Produce an exact copy of all the data below, dropping every image.

++++ INPUT MATERIAL

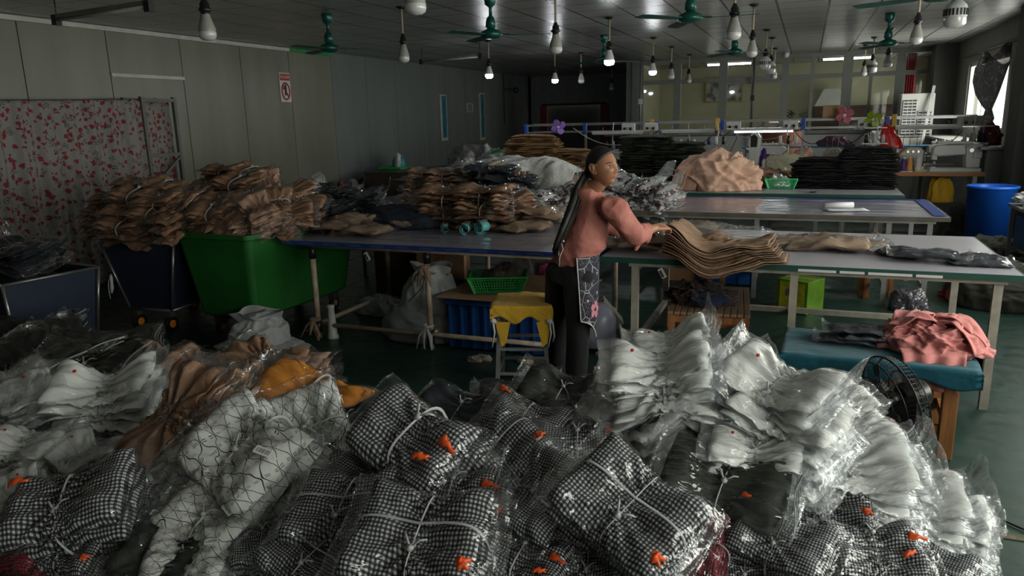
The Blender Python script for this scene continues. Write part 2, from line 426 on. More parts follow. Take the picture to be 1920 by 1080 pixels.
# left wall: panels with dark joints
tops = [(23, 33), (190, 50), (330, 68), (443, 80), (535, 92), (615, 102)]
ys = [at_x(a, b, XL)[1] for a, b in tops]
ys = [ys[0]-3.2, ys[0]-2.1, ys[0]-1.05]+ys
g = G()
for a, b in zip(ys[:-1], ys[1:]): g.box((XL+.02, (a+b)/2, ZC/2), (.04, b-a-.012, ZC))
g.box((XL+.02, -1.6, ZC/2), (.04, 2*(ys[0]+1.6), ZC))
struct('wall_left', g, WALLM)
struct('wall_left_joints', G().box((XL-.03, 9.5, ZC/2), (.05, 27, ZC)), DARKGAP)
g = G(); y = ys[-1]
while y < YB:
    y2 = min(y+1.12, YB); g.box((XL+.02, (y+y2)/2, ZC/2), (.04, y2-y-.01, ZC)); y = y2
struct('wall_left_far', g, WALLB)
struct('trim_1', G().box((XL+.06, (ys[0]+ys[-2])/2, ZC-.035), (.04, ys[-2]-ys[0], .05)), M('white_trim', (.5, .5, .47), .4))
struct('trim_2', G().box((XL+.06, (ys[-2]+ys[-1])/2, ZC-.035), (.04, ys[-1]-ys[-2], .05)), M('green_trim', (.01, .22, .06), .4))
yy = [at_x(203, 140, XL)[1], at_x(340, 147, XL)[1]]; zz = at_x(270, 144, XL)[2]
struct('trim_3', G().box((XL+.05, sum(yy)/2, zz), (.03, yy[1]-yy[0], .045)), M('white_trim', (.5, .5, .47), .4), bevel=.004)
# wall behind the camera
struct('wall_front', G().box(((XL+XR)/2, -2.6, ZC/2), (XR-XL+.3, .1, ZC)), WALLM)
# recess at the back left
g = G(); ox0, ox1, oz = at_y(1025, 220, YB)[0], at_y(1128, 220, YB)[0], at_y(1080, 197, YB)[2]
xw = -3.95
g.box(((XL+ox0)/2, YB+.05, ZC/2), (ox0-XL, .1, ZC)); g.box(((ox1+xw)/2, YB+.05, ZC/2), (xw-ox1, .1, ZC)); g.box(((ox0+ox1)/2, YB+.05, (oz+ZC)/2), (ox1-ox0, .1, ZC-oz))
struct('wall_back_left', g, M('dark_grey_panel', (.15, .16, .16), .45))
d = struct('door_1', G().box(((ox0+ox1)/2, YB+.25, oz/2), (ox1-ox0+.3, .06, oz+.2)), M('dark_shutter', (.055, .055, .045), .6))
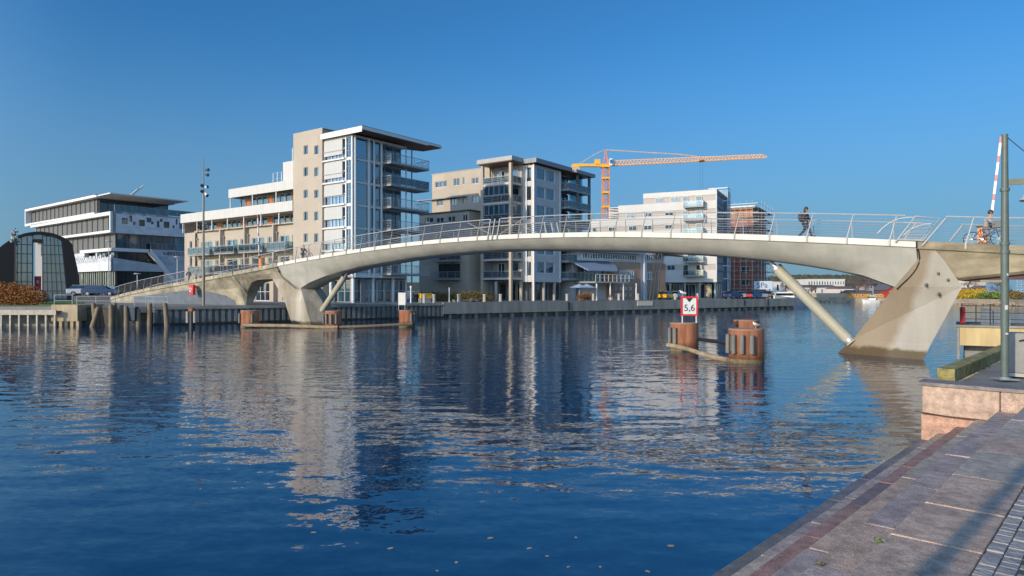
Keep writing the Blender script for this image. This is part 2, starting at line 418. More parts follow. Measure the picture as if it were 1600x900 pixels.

++++++++

* [ANSWER FOR THE TASK]
The Blender Python script for this scene continues. Write part 2, from line 426 on. More parts follow. Take the picture to be 1920 by 1080 pixels.
# left wall: panels with dark joints
tops = [(23, 33), (190, 50), (330, 68), (443, 80), (535, 92), (615, 102)]
ys = [at_x(a, b, XL)[1] for a, b in tops]
ys = [ys[0]-3.2, ys[0]-2.1, ys[0]-1.05]+ys
g = G()
for a, b in zip(ys[:-1], ys[1:]): g.box((XL+.02, (a+b)/2, ZC/2), (.04, b-a-.012, ZC))
g.box((XL+.02, -1.6, ZC/2), (.04, 2*(ys[0]+1.6), ZC))
struct('wall_left', g, WALLM)
struct('wall_left_joints', G().box((XL-.03, 9.5, ZC/2), (.05, 27, ZC)), DARKGAP)
g = G(); y = ys[-1]
while y < YB:
    y2 = min(y+1.12, YB); g.box((XL+.02, (y+y2)/2, ZC/2), (.04, y2-y-.01, ZC)); y = y2
struct('wall_left_far', g, WALLB)
struct('trim_1', G().box((XL+.06, (ys[0]+ys[-2])/2, ZC-.035), (.04, ys[-2]-ys[0], .05)), M('white_trim', (.5, .5, .47), .4))
struct('trim_2', G().box((XL+.06, (ys[-2]+ys[-1])/2, ZC-.035), (.04, ys[-1]-ys[-2], .05)), M('green_trim', (.01, .22, .06), .4))
yy = [at_x(203, 140, XL)[1], at_x(340, 147, XL)[1]]; zz = at_x(270, 144, XL)[2]
struct('trim_3', G().box((XL+.05, sum(yy)/2, zz), (.03, yy[1]-yy[0], .045)), M('white_trim', (.5, .5, .47), .4), bevel=.004)
# wall behind the camera
struct('wall_front', G().box(((XL+XR)/2, -2.6, ZC/2), (XR-XL+.3, .1, ZC)), WALLM)
# recess at the back left
g = G(); ox0, ox1, oz = at_y(1025, 220, YB)[0], at_y(1128, 220, YB)[0], at_y(1080, 197, YB)[2]
xw = -3.95
g.box(((XL+ox0)/2, YB+.05, ZC/2), (ox0-XL, .1, ZC)); g.box(((ox1+xw)/2, YB+.05, ZC/2), (xw-ox1, .1, ZC)); g.box(((ox0+ox1)/2, YB+.05, (oz+ZC)/2), (ox1-ox0, .1, ZC-oz))
struct('wall_back_left', g, M('dark_grey_panel', (.15, .16, .16), .45))
d = struct('door_1', G().box(((ox0+ox1)/2, YB+.25, oz/2), (ox1-ox0+.3, .06, oz+.2)), M('dark_shutter', (.055, .055, .045), .6))
Keep writing the Blender script for this image. This is part 2, starting at line 418. More parts follow. Measure the picture as if it were 1600x900 pixels.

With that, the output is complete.